Até à data, a Agenda do Trabalho Digno “ATD” (implementada pela Lei 13/2023), conseguiu reunir largo consenso num aspeto: a sua pobre técnica legislativa. Um desses casos é o novo n.º 2 do art. 25 da Lei 107/2009, no qual se dispõe que “as sanções aplicadas às contraordenações em concurso são sempre objeto de cúmulo material”.
O cúmulo material de coimas impõe que, no caso de imputação de múltiplas infrações, se somem as coimas parcelares aplicáveis a cada infração, aplicando-se ao infrator uma coima global equivalente à soma das coimas parcelares sem limites ao valor máximo.
A este contrapõe-se o cúmulo jurídico, em que a coima única poderá ser inferior à soma das coimas parcelares, e no final não podia ainda exceder o dobro do limite máximo mais elevado das diferentes contraordenações.
Poderá estar em causa um agravamento muito substancial da responsabilidade dos empregadores, na medida em que esta alteração represente um afastamento das regras do cúmulo jurídico às infrações laborais e de segurança social (art. 19 do RGCO; art. 558 do C. Trabalho; art. 235 do C. Contributivo).
Isto sucede ao mesmo tempo que foram criadas, numa contagem cautelosa, 5 contraordenações muito graves, 56 contraordenações graves e 9 contraordenações leves, além do que em 3 casos a contraordenação foi agravada de leve para grave.
Este grande, confuso e sub-reptício, possível agravamento da responsabilidade das empresas, tem passado despercebido, mas, aos poucos, começa a ser notado, sobretudo à medida que a ACT começa a aplicar a nova regra de cúmulo.
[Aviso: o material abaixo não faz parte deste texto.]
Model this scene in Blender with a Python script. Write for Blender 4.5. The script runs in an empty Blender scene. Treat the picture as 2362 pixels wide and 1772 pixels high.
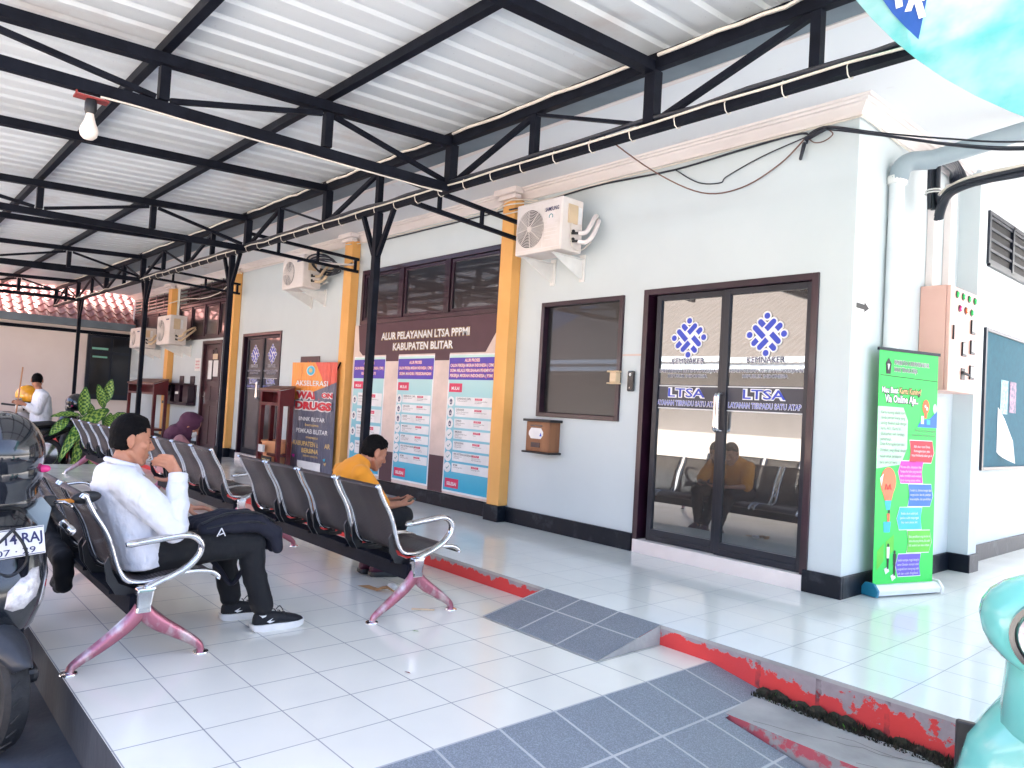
import bpy, math, random
from math import pi, sin, cos, radians
from mathutils import Vector, Matrix, noise
random.seed(7)
sc = bpy.context.scene
COL = sc.collection

# ---------------------------------------------------------------- camera
cam = bpy.data.objects.new('camera', bpy.data.cameras.new('camera'))
COL.objects.link(cam)
cam.data.sensor_width = 36.0
cam.data.lens = 26.03
cam.data.clip_start = 0.02
cam.data.clip_end = 500
RT, UP, FW = (0.66103, 0.74819, 0.05701), (-0.01349, -0.06412, 0.99785), (-0.75024, 0.66038, 0.03229)
cam.matrix_world = Matrix(((RT[0], UP[0], -FW[0], 3.3494), (RT[1], UP[1], -FW[1], -1.6211),
                           (RT[2], UP[2], -FW[2], 1.2328), (0, 0, 0, 1)))
sc.camera = cam

# ---------------------------------------------------------------- world, sun, exposure
SUN_EL, SUN_AZ = radians(50), radians(-25)      # the sun stands high behind the office roof
world = bpy.data.worlds.new('World')
sc.world = world
world.use_nodes = True
wn = world.node_tree.nodes
sky = wn.new('ShaderNodeTexSky')
sky.sky_type = 'NISHITA'
sky.sun_disc = False
sky.sun_elevation = SUN_EL
sky.sun_rotation = SUN_AZ
sky.dust_density = 5.0
sky.air_density = .55
sky.ozone_density = .4
world.node_tree.links.new(sky.outputs[0], wn['Background'].inputs[0])
wn['Background'].inputs[1].default_value = 0.15
sun = bpy.data.objects.new('sun', bpy.data.lights.new('sun', 'SUN'))
COL.objects.link(sun)
sun.data.energy = 5.0
sun.data.angle = radians(0.5)
sun.data.color = (1.0, 0.95, 0.87)
sd = Vector((sin(SUN_AZ) * cos(SUN_EL), cos(SUN_AZ) * cos(SUN_EL), sin(SUN_EL)))
sun.rotation_euler = sd.to_track_quat('Z', 'Y').to_euler()
sc.view_settings.view_transform = 'Standard'
sc.view_settings.look = 'None'
sc.view_settings.exposure = 3.15
sc.view_settings.gamma = 1
sc.view_settings.use_curve_mapping = False
sc.render.engine = 'CYCLES'
sc.cycles.max_bounces = 10
sc.cycles.diffuse_bounces = 5
sc.cycles.glossy_bounces = 4
sc.cycles.transparent_max_bounces = 16
sc.cycles.use_denoising = True
sc.cycles.sample_clamp_indirect = 6

# ---------------------------------------------------------------- materials
def newmat(name):
    m = bpy.data.materials.new(name)
    m.use_nodes = True
    nt = m.node_tree
    return m, nt, nt.nodes['Principled BSDF']
def coords(nt, loc=(0, 0, 0), scale=(1, 1, 1), rot=(0, 0, 0)):
    tc = nt.nodes.new('ShaderNodeTexCoord')
    mp = nt.nodes.new('ShaderNodeMapping')
    mp.inputs[1].default_value = loc
    mp.inputs[2].default_value = rot
    mp.inputs[3].default_value = scale
    nt.links.new(tc.outputs['Object'], mp.inputs[0])
    return mp.outputs[0]
def rgb(c): return (c[0], c[1], c[2], 1)
def mixc(nt, fac, a, b):
    mx = nt.nodes.new('ShaderNodeMix'); mx.data_type = 'RGBA'
    for k, val in ((0, fac), (6, a), (7, b)):
        if isinstance(val, bpy.types.NodeSocket): nt.links.new(val, mx.inputs[k])
        else: mx.inputs[k].default_value = rgb(val) if k > 0 else val
    return mx.outputs[2]
def ramp(nt, fac, p0, p1, c0=(0, 0, 0), c1=(1, 1, 1)):
    r = nt.nodes.new('ShaderNodeValToRGB')
    r.color_ramp.elements[0].position = p0; r.color_ramp.elements[1].position = p1
    r.color_ramp.elements[0].color = rgb(c0); r.color_ramp.elements[1].color = rgb(c1)
    nt.links.new(fac, r.inputs[0])
    return r.outputs[0]
def nz(nt, vec, scale, detail=4, rough=.55):
    n = nt.nodes.new('ShaderNodeTexNoise')
    n.inputs['Scale'].default_value = scale; n.inputs['Detail'].default_value = detail
    n.inputs['Roughness'].default_value = rough
    nt.links.new(vec, n.inputs['Vector'])
    return n.outputs[0]
def math_(nt, op, a, b=None):
    n = nt.nodes.new('ShaderNodeMath'); n.operation = op
    for k, val in ((0, a), (1, b)):
        if val is None: continue
        if isinstance(val, bpy.types.NodeSocket): nt.links.new(val, n.inputs[k])
        else: n.inputs[k].default_value = val
    return n.outputs[0]
def bump(nt, bs, h, strength=.2, dist=.01):
    b = nt.nodes.new('ShaderNodeBump')
    b.inputs['Strength'].default_value = strength; b.inputs['Distance'].default_value = dist
    nt.links.new(h, b.inputs['Height']); nt.links.new(b.outputs[0], bs.inputs['Normal'])
def pm(name, col, rough=.5, metal=0., var=None, vscale=6., bmp=None, coat=0., spec=None, stretch=(1, 1, 1), lo=.35, hi=.7):
    """plain procedural material: colour, optional noise towards a second colour, optional bump"""
    m, nt, bs = newmat(name)
    bs.inputs['Base Color'].default_value = rgb(col)
    bs.inputs['Roughness'].default_value = rough
    bs.inputs['Metallic'].default_value = metal
    bs.inputs['Coat Weight'].default_value = coat
    bs.inputs['Coat Roughness'].default_value = .08
    if spec is not None: bs.inputs['Specular IOR Level'].default_value = spec
    vec = coords(nt, scale=stretch)
    n = nz(nt, vec, vscale)
    c2 = var if var else tuple(x * .86 for x in col)
    nt.links.new(mixc(nt, ramp(nt, n, lo, hi), col, c2), bs.inputs['Base Color'])
    if bmp: bump(nt, bs, nz(nt, vec, bmp[0], 5), bmp[1], bmp[2] if len(bmp) > 2 else .01)
    return m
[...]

A forma como se aplicará o referido (novo) art. 25 n.º 2 da Lei 107/2009 não é clara. Vejamos:
Em primeira linha faz-se notar que a norma sobre o cúmulo material foi inserida num diploma sobre o regime processual, e não em diploma sobre o regime substantivo (como recomendaria a boa técnica legislativa).
É difícil de entender esta opção do legislador quando a Lei 13/2023 introduz simultaneamente dezenas de alterações a disposições do Código do Trabalho e do Código Contributivo, mas mantém sem alterações o art. 558 do C. Trabalho e o art. 235 do C. Contributivo.
Na organização sistemática do regime processual verificamos, ainda, que o novo art. 25 n.º 2 da Lei 107/2009 está inserido em disposição que diz respeito à decisão administrativa (fase administrativa), não havendo idêntica disposição para a fase judicial (arts. 39 e 59).
Posto isto, em que ficamos: a autoridade administrativa, ao determinar a coima aplicável, deve aplicar o cúmulo material, mas em caso de impugnação o Tribunal aplica o regime do cúmulo jurídico (o que seria, pelo menos, insólito)? Ou esta nova norma pretende “apenas” sobrepor-se ao art. 19 do RGCO e, eventualmente, ao art. 235 do C. Contributivo? Ou são de todo afastadas as regras de cúmulo jurídico, quanto a contraordenações laborais e de segurança social? Outra?
Seja qual for a interpretação, a missão espinhosa de dar sentido a este novelo ficará para os Tribunais, e enquanto isso não suceder os empregadores terão de considerar este clima de incerteza, eventualmente afetando recursos e meios que poderiam ter aproveitado de outra forma.